3D scene scripts
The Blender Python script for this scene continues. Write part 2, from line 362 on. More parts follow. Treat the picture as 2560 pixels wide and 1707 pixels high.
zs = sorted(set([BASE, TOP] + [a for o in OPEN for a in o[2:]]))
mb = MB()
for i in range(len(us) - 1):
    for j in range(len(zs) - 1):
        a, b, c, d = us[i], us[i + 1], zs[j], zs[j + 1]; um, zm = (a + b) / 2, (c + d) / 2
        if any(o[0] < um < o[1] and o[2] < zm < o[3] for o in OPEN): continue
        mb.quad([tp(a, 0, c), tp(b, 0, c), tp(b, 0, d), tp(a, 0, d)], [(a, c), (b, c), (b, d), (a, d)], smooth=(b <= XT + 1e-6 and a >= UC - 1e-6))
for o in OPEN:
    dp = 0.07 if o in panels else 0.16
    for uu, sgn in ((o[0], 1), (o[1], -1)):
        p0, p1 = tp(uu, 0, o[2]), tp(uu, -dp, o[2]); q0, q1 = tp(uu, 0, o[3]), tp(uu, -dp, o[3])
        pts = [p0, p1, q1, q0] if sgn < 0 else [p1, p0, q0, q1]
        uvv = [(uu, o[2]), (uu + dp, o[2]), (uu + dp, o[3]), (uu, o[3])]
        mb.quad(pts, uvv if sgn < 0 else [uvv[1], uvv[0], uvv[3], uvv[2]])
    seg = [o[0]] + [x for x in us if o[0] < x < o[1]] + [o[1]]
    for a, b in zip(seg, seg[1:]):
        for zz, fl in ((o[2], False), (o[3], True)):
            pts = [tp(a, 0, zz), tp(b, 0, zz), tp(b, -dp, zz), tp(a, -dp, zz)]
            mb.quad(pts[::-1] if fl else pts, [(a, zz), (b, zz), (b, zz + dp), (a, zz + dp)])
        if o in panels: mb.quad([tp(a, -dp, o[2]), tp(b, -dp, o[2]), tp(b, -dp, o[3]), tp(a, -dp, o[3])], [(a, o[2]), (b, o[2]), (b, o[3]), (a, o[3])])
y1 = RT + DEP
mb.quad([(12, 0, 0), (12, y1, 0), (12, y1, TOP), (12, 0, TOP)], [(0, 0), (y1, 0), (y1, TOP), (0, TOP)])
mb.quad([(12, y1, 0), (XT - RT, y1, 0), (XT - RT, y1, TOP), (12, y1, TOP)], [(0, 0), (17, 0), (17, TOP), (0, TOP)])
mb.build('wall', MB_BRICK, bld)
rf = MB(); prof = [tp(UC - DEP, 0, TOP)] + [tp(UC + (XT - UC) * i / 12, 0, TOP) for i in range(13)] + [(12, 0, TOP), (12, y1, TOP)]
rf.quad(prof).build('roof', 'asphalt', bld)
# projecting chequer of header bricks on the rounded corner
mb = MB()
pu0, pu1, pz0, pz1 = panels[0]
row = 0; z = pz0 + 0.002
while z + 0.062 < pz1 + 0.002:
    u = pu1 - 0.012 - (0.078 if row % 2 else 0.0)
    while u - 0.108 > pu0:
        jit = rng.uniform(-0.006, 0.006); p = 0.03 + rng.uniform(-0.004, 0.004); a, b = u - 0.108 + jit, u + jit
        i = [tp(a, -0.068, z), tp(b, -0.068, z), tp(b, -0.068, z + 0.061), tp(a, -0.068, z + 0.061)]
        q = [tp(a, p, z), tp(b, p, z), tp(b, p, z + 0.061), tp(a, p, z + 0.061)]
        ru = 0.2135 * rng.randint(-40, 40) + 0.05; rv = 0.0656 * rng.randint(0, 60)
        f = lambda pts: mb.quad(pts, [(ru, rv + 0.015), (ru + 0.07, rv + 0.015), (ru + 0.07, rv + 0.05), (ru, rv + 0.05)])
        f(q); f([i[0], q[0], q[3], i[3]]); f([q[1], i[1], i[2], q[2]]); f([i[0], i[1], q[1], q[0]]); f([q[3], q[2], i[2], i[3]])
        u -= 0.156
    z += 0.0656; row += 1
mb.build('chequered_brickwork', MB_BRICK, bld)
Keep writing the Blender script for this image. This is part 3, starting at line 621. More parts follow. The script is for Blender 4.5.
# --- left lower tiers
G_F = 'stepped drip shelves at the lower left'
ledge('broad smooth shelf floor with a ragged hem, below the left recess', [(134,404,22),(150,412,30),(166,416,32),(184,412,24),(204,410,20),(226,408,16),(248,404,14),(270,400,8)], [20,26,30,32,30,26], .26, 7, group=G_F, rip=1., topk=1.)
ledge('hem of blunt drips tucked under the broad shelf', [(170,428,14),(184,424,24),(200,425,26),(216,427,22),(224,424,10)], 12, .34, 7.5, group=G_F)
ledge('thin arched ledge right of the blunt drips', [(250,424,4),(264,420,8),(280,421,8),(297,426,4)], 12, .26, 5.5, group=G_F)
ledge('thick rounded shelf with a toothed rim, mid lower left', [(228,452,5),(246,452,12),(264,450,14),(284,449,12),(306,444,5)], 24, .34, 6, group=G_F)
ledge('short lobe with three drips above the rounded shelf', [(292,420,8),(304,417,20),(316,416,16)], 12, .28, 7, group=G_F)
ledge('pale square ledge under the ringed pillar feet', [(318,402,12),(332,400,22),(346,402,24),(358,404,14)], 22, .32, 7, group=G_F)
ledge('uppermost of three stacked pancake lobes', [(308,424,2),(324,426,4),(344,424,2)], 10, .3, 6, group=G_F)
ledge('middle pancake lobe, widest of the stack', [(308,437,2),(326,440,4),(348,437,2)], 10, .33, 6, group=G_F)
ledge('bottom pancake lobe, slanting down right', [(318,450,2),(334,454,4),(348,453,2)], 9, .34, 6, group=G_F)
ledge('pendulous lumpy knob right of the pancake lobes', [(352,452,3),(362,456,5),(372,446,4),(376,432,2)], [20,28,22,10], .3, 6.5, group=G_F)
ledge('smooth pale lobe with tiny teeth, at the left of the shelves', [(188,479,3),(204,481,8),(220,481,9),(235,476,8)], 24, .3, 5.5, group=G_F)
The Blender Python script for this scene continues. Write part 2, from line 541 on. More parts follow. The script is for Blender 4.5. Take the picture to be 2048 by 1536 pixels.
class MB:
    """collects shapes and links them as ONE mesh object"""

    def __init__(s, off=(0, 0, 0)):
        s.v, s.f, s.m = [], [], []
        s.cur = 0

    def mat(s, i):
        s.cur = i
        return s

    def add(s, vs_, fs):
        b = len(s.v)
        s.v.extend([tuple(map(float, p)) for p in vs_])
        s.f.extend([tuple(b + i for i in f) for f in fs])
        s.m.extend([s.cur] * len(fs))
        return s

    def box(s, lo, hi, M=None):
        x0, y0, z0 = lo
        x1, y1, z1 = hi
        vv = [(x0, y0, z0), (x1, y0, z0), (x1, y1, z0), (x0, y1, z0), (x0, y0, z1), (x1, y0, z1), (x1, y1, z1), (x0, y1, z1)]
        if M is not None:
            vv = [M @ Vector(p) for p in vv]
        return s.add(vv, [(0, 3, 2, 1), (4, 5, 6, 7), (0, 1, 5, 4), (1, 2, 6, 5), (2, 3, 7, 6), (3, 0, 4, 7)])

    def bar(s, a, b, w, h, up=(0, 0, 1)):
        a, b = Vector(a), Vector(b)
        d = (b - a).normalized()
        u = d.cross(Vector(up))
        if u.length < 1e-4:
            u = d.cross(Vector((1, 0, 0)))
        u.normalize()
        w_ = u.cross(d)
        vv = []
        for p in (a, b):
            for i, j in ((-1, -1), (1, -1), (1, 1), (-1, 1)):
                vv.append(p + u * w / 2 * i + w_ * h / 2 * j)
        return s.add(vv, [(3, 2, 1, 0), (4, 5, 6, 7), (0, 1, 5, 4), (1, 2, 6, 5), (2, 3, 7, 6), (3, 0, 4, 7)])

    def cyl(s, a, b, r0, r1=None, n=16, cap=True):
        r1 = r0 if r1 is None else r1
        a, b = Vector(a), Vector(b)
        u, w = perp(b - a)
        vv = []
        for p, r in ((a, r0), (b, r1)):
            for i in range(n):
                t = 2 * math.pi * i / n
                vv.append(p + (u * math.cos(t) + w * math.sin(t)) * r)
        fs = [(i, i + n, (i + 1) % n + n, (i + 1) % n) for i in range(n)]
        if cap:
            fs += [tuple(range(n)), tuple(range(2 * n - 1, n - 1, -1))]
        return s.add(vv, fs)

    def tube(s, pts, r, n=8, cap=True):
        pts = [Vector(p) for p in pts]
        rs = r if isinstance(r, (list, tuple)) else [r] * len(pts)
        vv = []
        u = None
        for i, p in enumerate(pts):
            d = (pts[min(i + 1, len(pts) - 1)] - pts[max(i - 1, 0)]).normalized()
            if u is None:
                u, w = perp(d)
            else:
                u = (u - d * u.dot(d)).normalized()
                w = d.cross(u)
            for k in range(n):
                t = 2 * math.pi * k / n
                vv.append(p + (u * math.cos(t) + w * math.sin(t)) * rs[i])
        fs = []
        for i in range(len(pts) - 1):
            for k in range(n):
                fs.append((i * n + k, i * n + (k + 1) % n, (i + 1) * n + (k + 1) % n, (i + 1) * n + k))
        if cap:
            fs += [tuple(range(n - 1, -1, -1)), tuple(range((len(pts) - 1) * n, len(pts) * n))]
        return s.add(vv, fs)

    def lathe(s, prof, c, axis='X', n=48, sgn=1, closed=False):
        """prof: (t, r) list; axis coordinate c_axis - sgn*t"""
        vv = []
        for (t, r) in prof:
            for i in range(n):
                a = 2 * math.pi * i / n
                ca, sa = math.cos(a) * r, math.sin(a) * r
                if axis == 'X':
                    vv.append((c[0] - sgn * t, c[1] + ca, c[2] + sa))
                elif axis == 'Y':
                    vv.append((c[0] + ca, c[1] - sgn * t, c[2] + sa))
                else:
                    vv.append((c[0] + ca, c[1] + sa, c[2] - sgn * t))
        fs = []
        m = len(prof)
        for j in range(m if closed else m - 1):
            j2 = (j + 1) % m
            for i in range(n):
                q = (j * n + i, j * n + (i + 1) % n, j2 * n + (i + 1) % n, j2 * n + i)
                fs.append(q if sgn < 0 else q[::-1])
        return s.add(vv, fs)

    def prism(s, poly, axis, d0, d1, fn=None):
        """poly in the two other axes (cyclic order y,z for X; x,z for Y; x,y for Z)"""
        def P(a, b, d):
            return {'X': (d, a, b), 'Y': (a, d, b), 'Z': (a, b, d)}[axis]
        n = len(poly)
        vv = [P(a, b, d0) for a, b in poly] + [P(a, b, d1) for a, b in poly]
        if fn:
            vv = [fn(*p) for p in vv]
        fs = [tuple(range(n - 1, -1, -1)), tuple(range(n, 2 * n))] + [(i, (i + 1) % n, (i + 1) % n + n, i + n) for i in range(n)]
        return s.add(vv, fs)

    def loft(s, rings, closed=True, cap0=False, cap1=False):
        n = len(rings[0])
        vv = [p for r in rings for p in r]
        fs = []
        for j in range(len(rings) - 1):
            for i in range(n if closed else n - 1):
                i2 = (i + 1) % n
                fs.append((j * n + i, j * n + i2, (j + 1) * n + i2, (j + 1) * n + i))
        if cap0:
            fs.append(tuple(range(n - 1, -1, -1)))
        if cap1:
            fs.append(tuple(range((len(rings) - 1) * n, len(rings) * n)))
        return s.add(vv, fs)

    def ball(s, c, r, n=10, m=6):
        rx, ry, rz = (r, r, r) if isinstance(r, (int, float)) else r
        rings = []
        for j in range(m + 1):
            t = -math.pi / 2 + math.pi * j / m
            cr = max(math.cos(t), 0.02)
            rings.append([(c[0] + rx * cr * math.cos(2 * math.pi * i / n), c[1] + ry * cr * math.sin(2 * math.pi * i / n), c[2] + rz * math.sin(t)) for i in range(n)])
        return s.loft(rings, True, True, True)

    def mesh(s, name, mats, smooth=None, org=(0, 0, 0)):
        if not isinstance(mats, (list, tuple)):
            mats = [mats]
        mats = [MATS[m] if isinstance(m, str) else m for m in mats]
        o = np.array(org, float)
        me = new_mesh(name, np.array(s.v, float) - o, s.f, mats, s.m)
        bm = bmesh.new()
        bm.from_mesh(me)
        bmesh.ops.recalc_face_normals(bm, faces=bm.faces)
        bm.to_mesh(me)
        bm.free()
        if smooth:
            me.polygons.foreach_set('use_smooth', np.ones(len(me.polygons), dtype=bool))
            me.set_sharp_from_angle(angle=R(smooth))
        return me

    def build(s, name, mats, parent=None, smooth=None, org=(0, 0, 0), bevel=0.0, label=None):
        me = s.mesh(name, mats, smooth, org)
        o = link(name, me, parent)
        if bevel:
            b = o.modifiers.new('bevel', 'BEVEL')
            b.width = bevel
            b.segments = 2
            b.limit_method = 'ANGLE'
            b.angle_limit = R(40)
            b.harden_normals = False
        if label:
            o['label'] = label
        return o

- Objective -
Which lines hold the word "pixels"? Copy every one of them.

- Solved problem -
The Blender Python script for this scene continues. Write part 2, from line 362 on. More parts follow. Treat the picture as 2560 pixels wide and 1707 pixels high.
The Blender Python script for this scene continues. Write part 2, from line 541 on. More parts follow. The script is for Blender 4.5. Take the picture to be 2048 by 1536 pixels.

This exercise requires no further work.